- _REQUIRED TASK_: Count the lines in the data below where the string "script" occurs, please, and give the number alone.

- - - -

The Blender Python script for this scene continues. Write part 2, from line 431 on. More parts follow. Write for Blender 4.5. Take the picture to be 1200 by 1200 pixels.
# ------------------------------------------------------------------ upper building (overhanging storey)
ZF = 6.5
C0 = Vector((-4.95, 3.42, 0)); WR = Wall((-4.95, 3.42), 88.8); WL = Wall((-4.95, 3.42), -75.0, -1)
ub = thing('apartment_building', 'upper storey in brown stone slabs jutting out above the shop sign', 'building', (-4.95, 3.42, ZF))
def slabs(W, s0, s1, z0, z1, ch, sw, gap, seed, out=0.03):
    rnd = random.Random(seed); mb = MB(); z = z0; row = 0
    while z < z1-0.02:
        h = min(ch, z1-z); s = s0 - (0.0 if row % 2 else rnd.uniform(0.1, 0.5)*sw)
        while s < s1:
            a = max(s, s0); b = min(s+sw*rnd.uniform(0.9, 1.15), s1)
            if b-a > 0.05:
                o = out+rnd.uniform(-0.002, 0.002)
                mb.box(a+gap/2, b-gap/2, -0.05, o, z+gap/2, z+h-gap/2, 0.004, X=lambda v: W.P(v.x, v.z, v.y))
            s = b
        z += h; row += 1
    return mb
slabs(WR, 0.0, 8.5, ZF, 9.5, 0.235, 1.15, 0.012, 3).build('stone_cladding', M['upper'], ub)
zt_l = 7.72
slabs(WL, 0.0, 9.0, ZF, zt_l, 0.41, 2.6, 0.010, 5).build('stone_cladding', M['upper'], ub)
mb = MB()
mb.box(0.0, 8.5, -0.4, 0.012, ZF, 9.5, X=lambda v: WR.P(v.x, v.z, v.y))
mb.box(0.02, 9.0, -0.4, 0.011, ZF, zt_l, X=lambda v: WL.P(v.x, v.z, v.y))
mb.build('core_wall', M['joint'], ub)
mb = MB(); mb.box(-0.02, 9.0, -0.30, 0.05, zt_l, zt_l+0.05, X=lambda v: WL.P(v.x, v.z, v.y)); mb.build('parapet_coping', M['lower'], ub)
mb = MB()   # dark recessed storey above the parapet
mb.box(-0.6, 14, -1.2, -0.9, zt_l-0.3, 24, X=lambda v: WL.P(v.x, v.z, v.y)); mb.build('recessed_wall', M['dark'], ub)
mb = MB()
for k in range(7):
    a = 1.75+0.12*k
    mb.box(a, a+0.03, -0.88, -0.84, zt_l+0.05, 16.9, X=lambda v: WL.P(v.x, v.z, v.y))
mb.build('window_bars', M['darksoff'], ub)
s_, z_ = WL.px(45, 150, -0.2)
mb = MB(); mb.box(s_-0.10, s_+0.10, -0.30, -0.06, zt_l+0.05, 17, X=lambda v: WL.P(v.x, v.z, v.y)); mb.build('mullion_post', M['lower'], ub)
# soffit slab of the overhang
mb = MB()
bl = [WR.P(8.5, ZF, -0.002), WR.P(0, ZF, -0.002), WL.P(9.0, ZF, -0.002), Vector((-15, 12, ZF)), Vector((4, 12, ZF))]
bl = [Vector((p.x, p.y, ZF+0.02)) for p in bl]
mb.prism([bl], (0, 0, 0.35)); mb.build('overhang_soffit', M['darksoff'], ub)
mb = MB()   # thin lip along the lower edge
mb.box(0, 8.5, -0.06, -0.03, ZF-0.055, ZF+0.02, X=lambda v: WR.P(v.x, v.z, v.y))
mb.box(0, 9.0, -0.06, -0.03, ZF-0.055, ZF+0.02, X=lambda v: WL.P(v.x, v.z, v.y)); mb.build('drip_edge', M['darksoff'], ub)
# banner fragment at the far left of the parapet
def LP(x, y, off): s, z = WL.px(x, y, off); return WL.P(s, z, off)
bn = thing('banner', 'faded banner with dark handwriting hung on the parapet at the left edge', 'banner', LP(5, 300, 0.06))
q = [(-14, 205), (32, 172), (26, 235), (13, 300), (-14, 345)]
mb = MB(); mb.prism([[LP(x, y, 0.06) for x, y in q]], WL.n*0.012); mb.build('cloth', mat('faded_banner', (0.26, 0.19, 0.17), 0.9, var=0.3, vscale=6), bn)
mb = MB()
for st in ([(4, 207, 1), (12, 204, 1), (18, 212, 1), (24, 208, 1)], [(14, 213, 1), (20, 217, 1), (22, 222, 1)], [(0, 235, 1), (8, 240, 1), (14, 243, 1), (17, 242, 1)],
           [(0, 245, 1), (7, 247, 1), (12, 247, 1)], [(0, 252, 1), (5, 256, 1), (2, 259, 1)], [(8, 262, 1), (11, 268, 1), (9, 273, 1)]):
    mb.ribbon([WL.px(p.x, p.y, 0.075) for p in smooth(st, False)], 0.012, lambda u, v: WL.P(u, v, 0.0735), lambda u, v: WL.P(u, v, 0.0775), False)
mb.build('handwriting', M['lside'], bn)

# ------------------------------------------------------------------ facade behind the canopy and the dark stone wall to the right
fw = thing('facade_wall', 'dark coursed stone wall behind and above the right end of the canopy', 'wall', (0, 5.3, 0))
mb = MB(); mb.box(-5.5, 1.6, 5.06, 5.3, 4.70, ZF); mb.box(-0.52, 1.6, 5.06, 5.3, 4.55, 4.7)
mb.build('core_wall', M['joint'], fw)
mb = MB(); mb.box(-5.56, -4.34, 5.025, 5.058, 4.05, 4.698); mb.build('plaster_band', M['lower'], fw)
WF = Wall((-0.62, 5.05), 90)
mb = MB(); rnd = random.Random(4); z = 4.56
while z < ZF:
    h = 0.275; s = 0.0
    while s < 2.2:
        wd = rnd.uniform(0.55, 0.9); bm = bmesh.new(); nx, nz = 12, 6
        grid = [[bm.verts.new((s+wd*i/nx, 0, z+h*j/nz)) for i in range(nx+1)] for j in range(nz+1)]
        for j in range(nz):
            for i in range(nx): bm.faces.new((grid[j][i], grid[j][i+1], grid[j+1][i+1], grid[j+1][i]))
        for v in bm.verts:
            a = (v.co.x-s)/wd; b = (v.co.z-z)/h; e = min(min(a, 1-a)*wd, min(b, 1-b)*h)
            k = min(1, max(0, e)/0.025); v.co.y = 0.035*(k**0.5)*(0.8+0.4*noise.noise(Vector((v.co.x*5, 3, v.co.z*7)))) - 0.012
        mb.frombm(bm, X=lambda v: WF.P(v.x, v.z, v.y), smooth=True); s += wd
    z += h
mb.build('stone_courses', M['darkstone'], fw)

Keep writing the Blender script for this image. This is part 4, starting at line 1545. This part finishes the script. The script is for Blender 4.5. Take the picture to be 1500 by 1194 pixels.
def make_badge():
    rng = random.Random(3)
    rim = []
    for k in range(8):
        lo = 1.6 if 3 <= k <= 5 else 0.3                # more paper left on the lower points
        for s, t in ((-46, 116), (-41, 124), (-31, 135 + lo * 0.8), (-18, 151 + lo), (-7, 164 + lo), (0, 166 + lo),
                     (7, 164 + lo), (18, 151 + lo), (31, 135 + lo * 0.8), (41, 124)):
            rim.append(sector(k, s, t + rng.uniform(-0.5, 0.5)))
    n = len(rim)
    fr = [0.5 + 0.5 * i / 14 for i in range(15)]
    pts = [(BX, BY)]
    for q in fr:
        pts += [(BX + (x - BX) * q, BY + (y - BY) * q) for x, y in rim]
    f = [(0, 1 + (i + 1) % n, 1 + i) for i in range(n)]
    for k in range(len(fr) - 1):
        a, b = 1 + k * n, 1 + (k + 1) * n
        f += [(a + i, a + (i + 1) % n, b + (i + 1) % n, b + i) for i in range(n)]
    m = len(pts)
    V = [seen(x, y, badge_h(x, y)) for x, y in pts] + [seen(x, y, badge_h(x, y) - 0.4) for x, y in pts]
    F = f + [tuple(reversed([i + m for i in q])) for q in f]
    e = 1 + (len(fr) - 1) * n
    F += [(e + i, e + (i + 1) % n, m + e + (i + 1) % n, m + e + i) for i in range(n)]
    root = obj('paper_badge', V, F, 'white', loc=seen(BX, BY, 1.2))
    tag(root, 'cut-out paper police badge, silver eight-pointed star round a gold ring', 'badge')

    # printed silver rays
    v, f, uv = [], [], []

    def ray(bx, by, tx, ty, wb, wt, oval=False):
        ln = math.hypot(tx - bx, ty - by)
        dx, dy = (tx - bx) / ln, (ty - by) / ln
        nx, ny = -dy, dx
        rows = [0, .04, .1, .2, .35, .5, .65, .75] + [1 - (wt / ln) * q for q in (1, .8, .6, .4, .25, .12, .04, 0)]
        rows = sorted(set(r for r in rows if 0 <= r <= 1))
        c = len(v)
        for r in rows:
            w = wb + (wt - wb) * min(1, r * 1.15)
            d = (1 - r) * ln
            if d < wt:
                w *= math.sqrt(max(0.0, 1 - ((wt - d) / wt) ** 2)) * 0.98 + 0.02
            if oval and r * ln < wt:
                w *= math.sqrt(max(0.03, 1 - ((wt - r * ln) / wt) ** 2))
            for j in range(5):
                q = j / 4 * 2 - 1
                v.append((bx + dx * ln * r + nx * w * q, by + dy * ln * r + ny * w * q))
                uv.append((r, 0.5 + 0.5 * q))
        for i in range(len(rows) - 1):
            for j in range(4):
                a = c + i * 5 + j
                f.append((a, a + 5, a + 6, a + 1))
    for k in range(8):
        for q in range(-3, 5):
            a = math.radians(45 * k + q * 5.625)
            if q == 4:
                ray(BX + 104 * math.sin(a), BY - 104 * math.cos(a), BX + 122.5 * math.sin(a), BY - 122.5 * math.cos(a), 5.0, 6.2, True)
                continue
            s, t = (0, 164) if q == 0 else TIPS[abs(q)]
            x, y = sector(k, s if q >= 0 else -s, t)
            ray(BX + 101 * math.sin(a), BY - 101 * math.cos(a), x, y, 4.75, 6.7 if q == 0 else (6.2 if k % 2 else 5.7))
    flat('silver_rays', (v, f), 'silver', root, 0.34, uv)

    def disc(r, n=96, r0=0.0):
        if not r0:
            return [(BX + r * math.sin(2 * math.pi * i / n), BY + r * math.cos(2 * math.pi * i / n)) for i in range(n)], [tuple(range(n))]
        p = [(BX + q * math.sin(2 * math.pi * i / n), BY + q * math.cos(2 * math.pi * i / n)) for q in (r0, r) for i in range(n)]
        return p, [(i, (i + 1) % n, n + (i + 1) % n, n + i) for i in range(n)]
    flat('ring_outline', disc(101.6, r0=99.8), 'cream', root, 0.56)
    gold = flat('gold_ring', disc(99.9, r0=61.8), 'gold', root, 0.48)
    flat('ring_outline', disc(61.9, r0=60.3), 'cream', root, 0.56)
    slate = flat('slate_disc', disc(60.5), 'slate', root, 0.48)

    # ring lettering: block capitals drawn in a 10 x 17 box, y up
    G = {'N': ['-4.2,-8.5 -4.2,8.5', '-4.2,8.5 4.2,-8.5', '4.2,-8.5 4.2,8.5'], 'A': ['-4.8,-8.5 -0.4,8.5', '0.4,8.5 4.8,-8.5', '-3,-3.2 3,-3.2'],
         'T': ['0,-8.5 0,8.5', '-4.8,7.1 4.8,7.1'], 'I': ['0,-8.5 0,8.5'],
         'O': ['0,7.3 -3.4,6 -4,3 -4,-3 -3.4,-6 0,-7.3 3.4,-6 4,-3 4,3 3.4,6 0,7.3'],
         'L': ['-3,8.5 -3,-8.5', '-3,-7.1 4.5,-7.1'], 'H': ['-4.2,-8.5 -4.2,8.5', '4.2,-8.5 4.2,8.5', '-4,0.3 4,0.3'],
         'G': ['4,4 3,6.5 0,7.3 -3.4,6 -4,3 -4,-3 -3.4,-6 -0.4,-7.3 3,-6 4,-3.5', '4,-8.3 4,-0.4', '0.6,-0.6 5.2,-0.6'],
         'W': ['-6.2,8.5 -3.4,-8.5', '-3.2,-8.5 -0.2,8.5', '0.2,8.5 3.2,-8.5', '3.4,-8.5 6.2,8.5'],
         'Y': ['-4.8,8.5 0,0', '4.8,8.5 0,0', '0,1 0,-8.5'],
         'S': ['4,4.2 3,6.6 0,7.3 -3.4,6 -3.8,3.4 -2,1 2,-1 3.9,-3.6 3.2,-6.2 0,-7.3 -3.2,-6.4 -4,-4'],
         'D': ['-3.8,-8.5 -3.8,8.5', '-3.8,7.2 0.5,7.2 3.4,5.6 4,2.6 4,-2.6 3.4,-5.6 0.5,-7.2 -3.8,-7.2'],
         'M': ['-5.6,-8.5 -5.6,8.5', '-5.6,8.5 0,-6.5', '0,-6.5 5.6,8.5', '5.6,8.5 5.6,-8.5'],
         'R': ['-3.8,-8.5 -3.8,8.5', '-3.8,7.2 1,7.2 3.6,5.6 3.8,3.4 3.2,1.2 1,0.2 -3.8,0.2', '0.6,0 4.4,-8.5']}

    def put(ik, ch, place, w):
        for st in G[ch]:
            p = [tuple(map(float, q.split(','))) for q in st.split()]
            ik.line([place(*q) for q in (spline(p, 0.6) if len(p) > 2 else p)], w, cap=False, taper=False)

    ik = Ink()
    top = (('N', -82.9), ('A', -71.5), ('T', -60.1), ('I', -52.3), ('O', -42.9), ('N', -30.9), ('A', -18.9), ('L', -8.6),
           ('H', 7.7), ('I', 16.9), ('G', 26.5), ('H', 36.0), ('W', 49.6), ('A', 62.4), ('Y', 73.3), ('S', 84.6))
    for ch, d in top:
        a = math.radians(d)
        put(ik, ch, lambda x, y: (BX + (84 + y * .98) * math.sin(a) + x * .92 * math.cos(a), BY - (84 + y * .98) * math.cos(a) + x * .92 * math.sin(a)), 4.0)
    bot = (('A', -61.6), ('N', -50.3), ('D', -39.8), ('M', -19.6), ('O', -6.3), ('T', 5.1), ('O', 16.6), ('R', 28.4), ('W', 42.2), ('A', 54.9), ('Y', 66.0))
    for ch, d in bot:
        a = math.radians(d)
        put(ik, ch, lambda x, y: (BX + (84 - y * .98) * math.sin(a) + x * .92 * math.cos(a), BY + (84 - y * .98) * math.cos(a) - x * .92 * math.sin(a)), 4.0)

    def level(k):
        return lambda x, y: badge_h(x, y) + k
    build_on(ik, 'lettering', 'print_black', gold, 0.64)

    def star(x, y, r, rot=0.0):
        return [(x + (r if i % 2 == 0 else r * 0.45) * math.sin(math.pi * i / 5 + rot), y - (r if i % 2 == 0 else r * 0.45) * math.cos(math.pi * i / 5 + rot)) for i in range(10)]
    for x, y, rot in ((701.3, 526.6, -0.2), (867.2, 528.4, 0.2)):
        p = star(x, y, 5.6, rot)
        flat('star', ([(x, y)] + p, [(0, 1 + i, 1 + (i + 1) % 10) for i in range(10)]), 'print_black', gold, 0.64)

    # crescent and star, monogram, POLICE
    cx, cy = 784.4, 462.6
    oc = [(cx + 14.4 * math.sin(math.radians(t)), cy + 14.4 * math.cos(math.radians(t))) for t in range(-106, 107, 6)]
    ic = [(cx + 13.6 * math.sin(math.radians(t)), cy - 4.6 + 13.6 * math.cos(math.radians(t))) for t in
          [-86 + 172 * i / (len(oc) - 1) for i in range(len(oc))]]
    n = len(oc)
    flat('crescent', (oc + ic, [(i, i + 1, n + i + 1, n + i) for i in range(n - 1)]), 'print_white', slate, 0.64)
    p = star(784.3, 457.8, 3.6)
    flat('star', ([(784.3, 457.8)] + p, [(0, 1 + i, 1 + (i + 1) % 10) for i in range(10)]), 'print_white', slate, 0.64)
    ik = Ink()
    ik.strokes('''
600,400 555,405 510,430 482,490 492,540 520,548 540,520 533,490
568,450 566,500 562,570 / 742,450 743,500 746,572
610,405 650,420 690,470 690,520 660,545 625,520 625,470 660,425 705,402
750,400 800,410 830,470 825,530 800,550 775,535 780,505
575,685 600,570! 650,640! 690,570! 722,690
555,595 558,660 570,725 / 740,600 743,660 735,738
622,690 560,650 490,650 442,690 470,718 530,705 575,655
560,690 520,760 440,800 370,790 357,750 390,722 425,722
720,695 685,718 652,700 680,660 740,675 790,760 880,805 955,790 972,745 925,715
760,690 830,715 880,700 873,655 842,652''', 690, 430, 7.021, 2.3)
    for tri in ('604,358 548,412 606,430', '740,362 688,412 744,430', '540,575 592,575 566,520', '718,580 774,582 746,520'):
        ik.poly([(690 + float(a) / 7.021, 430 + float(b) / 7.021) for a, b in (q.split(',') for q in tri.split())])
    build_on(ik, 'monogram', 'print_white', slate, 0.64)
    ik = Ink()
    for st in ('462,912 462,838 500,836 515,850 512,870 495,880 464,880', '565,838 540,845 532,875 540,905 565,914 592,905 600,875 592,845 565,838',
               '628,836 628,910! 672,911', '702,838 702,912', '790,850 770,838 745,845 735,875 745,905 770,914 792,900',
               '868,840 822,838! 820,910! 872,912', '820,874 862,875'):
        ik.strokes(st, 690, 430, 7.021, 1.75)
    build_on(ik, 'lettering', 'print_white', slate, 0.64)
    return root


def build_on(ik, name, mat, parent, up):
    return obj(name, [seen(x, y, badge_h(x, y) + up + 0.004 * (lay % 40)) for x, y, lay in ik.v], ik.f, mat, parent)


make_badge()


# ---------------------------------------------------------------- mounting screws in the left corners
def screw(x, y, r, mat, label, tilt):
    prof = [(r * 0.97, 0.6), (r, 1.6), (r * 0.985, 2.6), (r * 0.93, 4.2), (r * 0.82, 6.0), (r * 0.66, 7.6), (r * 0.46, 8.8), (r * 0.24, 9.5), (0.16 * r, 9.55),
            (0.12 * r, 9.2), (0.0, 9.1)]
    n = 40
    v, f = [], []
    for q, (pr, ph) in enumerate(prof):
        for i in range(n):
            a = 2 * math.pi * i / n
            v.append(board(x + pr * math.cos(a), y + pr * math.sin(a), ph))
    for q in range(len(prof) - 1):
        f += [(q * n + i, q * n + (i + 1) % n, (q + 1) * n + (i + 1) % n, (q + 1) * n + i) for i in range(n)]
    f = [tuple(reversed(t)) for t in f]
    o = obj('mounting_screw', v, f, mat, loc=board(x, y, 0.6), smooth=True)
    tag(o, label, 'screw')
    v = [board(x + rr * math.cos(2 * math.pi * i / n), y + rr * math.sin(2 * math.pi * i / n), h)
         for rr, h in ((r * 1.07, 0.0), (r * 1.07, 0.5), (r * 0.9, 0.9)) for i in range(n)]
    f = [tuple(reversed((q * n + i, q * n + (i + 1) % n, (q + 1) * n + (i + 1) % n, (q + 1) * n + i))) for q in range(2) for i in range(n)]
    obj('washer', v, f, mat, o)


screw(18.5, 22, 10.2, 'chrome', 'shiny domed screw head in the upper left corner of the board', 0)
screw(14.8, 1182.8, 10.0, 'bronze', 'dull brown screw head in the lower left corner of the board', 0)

- - - -

- _EXERCISE RESPONSE_: 2